A Local’s Guide to Aspen Shortsfest

The 25th annual Aspen Shorts Fest opened last night with “I, Destini” a 14-minute animated film about the tale of a prison’s toll on a North Carolina family. The film was produced by Destini Riley; a filmmaker who is only 16 years old.

Aspen Shortsfest Banner

What you might not know about Aspen Shorts Fest is that it is one of the only festivals entirely dedicated to the short film, which is any film under 40 minutes long. It is also an official qualifying competition for the Academy Awards, but in a smaller, more intimate setting than some of the bigger, more celebrity-studded festivals. In Aspen’s cozy, small mountain town setting, (especially in the off season when things are particularly quiet) the public has access to the filmmakers through Q&A sessions, panel discussions, and post-show drinks at the Hotel Jerome’s J-Bar.

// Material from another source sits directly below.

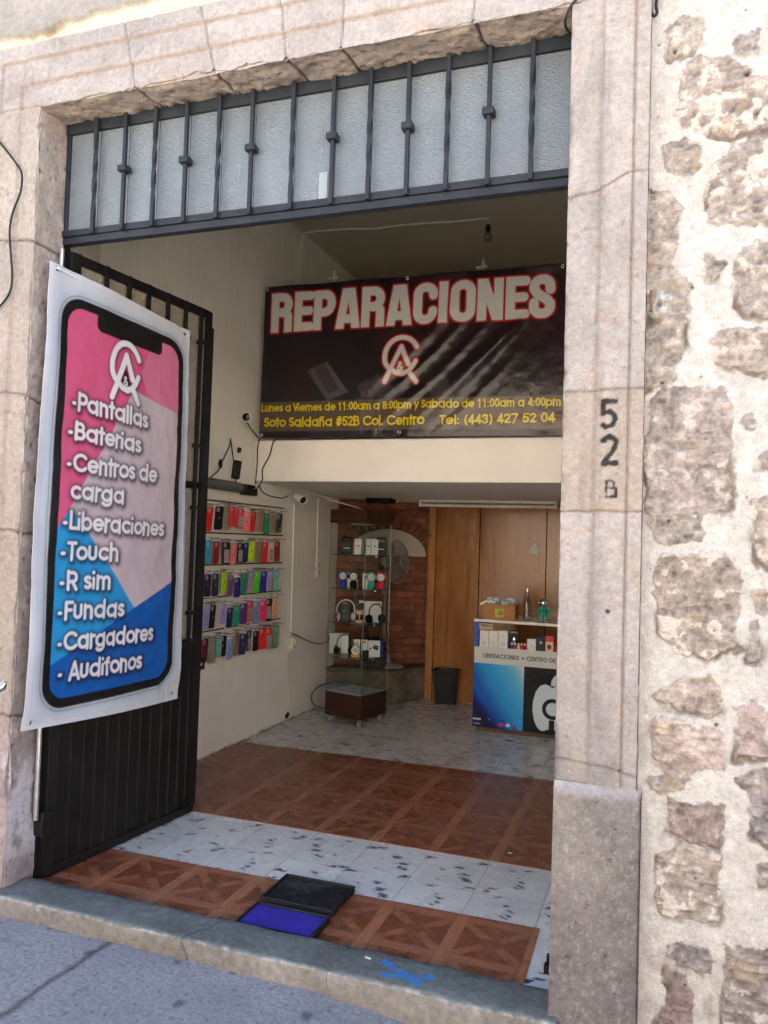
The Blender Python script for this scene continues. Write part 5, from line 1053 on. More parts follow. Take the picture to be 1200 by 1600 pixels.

It’s also a breeding ground for new talent and a place for industry people to mingle with filmmakers during the juried competition. And it’s highly competitive: of the 3,200 films auditioned for this year’s event, only 56 made the cut. Many films from past festivals have gone on to win Academy Awards, including “Bear Story” which won the Academy Award for Best Animated Short Film, and “We Can’t Live Without the Cosmos” and “Shok,” which were Oscar nominees.

Don’t know much about short films? Aren’t sure where to begin when it comes to attending a whole festival dedicated to shorts? Here are a few tips from some seasoned Aspen locals and shorts film aficionados.

#1) Arrive at the film on time—not 10 minutes late (which is sort of considered “on time by Aspen standards, so in other words, come early). The introductions are really good and provide a lot of context that will help you to appreciate and understand the film you are about to see.

#2) Be sure to attend the Friday and Saturday evening programs: they’re a lot racier and more fun.

#3) Stay late: Not just for the credit roll but because the Q&A sessions afterwards with the filmmakers are really informative, interesting and fun. It could be a once-in-a-lifetime opportunity to be in the audience of a future Oscar winner!

#4) The “après screenings” at the J Bar are really fun and very intimate. Don’t be afraid to introduce yourself to the filmmakers. They love to talk about their work and they could be famous soon, like Jason Reitman (a director best known for award-winning films like “Juno,” “Thank You For Not Smoking” “Up In the Air” and “Youg Adult”) who was discovered in Aspen at Shorts Fest.

#5) Why shorts? Many subjects benefit from the short subject format. And it’s also a great calling card for future directors and producers to showcase their style and talent. Many shorts creators go on to make feature length films and have successful careers in Hollywood.